Dem Spiel hat es an Spannung gefehlt.

Dem Spiel fehlte es an Spannung, was es an Präzision wettmachte. What the game lacked in excitement it made up for in precision.
Just curious why “an” shows up with these words. Actually, why a preposition at all.

The formula for this construction is a dative object + impersonal “es” + “fehlen” + “an”.

But it’s not the only way to use “fehlen”:

Dem Spiel hat Spannung gefehlt. - The game lacked suspense.
This is a neutral expression that just states that there was not enough suspense. Maybe even none at all.

Dem Spiel hat es an Spannung gefehlt/gemangelt. - The game was lacking in the suspense department / when it comes to suspense.
There was suspense, but it left you wanting for more. It’s just not enough.
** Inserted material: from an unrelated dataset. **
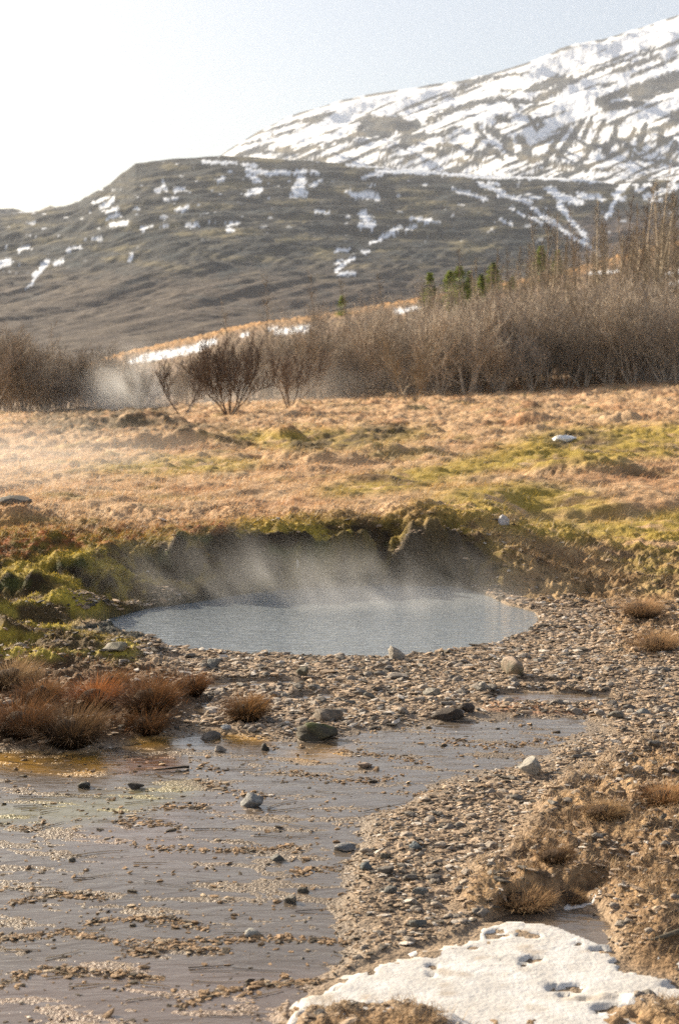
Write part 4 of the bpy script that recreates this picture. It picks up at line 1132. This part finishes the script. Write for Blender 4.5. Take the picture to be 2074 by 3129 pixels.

Dem Spiel hat die Spannung gefehlt. - The game was missing any suspense.
There was none at all, even though it should be an essential part of it, i.e. it was disappointingly boring. The definite article here points to the suspense that you would have expected but that is missing. It’s like an important ingredient is missing, “der letzte Schliff”, the condiment without which it all tastes bland.

I think the “an” can be thought of as “some amount of”, especially when combined with a qualifying noun, in which case it can be replaced with “von”:

Die Menge an/von Leuten die hier vorbeifahren ist unglaublich.
Er nahm eine Menge an/von Dingen mit.
In dem Geschäft gab es eine Auswahl an/von Bohrmaschinen.
Hier ist eine Liste an/von Dingen, die wir noch brauchen.
Fallen Roboter in die Kategorie an/von Dingen, die prinzipiell als Rechtsträger und Pflichtadressat in Frage kommen?
Zu verschenken: Potpourri an/von Dingen zum Basteln

When that noun is missing, maybe one can think of “an” as “when it comes to”:
Arm an Dingen, reich an Leben
Dem Spiel hat es an Spannung gefehlt.

So maybe it’s similar to the french “de” or the finnish partitive case?
But ultimately it seems to always be about a certain amount. Even fehlen/lacking is about an amount after all.